Fresh on the heels of our discussing game, game, game and again game, Jason Nelson has released another work in a similar style. i made this. you play this. we are enemies appears to have some similar things going on, but I'm intrigued by the sense in which we as players/readers/critics/students are the game designer's "enemies." The comment in direction number 4, "stop trying to 'get it'" seems particularly targeted toward or relevant to our discussion of the game, especially since I made sure to set the game up by asking you to try and "get it" instead of "just" playing it.

So what do you think we should do with this? On the one hand, its energy seems somewhat more focused on playing with / mashing up specific online spaces, but I don't want to be a "shark with bees for hair" for saying so. Do you?

Comments

Yes

Allow me to preface this by saying that I would love to be a shark with bees for hair. And now to discuss more relevant things, do you think that the comment about "trying to get it" was made with our group in mind? Which is to say, it is in reaction to your request that we analyze the meaning of the game beyond its face value? Just curious. In response to what we should do with it..I feel we should of course analyze it for meaning. "Getting it" sounds so pretentious. An artist really shouldn't have such an overinflated sense of self importance as to attempt to prohibit individuals from reading into a piece of art.

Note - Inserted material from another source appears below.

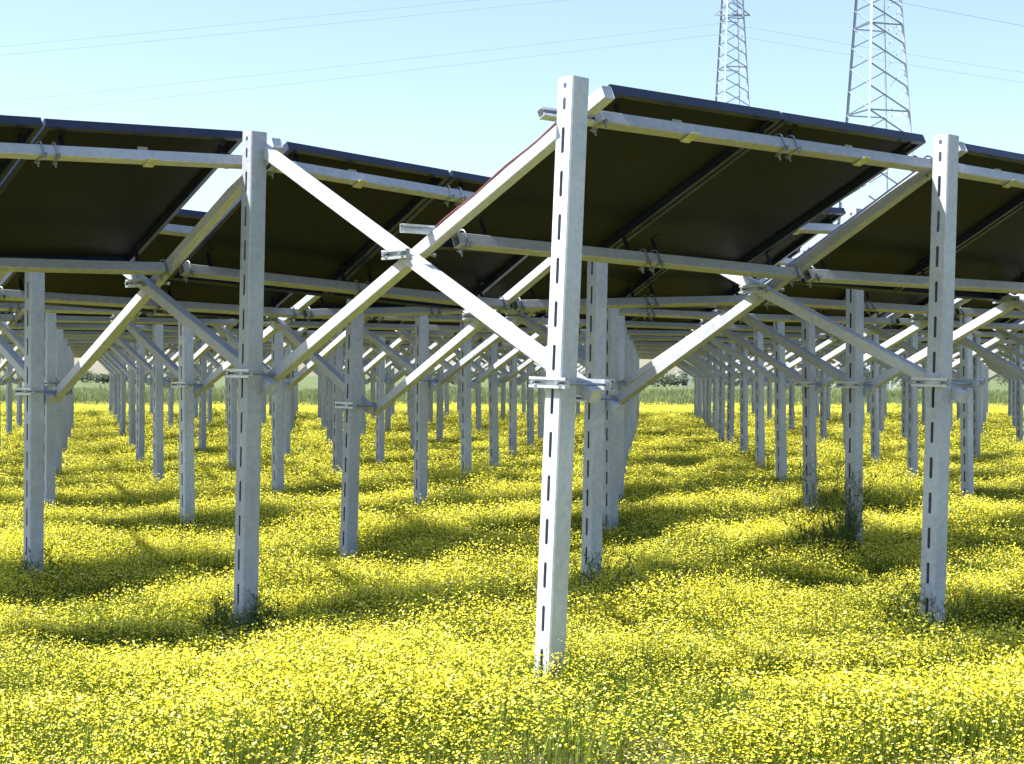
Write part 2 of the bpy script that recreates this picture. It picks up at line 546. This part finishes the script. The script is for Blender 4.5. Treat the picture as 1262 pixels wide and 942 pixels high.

Granted, one cannot always look at something analytically, so experience the game for its aesthetics first, and then proceed to analyze. Jason Nelson takes advantage in particular of the medium's ability to present mash-ups of multiple mediums. The textual element for example.

Getting it

Johnny Truant wrote:
And now to discuss more relevant things, do you think that the comment about "trying to get it" was made with our group in mind? Which is to say, it is in reaction to your request that we analyze the meaning of the game beyond its face value?

Nelson has posted a comment on the other class's blog which gives some more context, but no, I don't think he has us specifically in mind. The way I read that is a response to the wide variety of responses to "game, game, game", which are easy to find with some googling. They run the gamut from calling it a brilliantly post-structural work of existentialist, to casting it off as incomprehensible pseudy BS.

For my part, I think one point to take away (there's that construct of apprehension again) is that we as critics/players/readers/writers are always the author/artist's adversary in a game of interpretation. So "i made this" just puts that right out there and literalizes it into the game's design.